Les amoureux de la licence seront aux anges et l'ont probablement déjà terminé. Les fans d'infiltration tactique trouveront que l'hommage réussi s'abstrait de pas mal de progrès apportés par d'autres depuis 20 ans. Pour les néophytes c'est un immanquable, avec ses personnages charismatiques et son univers aguicheur. Mais attention, la dose d'investissement qu'il demande vous fera prendre quelques cheveux blancs.
Quelques cheveux blancs en perspective

L'anecdote

Des objectifs pour la manche suivante.

En plus d'être déjà très long, une fois chaque niveau terminé des challenges vous seront proposés afin de terminer les niveaux d'autres manières.
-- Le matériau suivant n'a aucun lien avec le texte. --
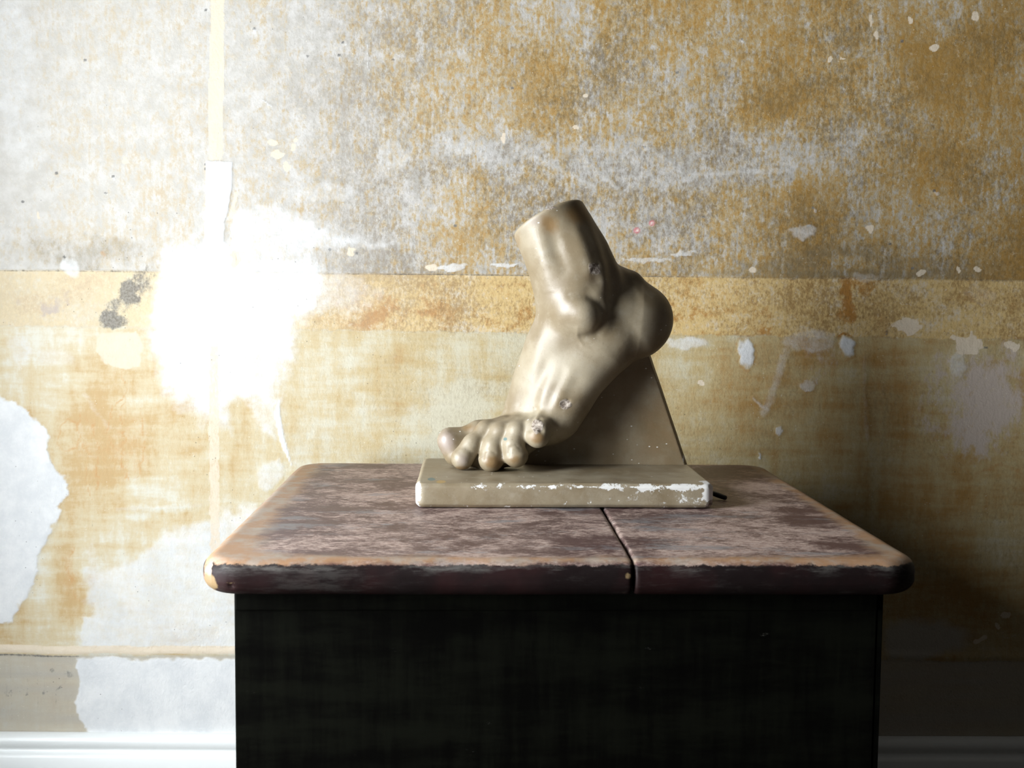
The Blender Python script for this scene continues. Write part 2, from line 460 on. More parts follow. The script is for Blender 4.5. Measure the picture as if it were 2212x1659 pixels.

Cela permet de renouveler la jouabilité et de rajouter une couche de points de vue sur des niveaux que vous allez traverser une seconde fois de manière beaucoup plus décomplexée. D'ailleurs je trouve que ce deuxième run lui convient beaucoup mieux, Desperados III n'est pas à proprement parler un jeu dans lequel les niveaux se terminent sans avoir tué personne, bien au contraire. Les challenges assument cette dualité ombre/carnage et c'est beaucoup plus drôle, beaucoup moins froid, beaucoup plus moderne.
Un deuxième run lui convient beaucoup mieux
Les Plus
  • Une jouabilité parfaite...
  • Le bonheur de retrouver la licence comme dans nos souvenirs
  • Les objectifs pour le deuxième run
  • Les replays de fin de niveaux
Les Moins
  • ... comme il y a 20 ans
  • Graphiquement faiblard
  • Cinématiques et narrations peu valorisées
Résultat

Desperados III est un grand jeu qui propose un challenge à la hauteur et joue les gammes de l'infiltration tactique à la perfection. Cependant l'investissement qu'il demande mérite une mise en garde : l'univers est attrayant, mais la jouabilité et le rythme d'un autre temps alourdissent et contraignent le joueur jusqu'à la rééducation qui se fait parfois dans la douleur. L'impression est désagréable mais la satisfaction est à la hauteur.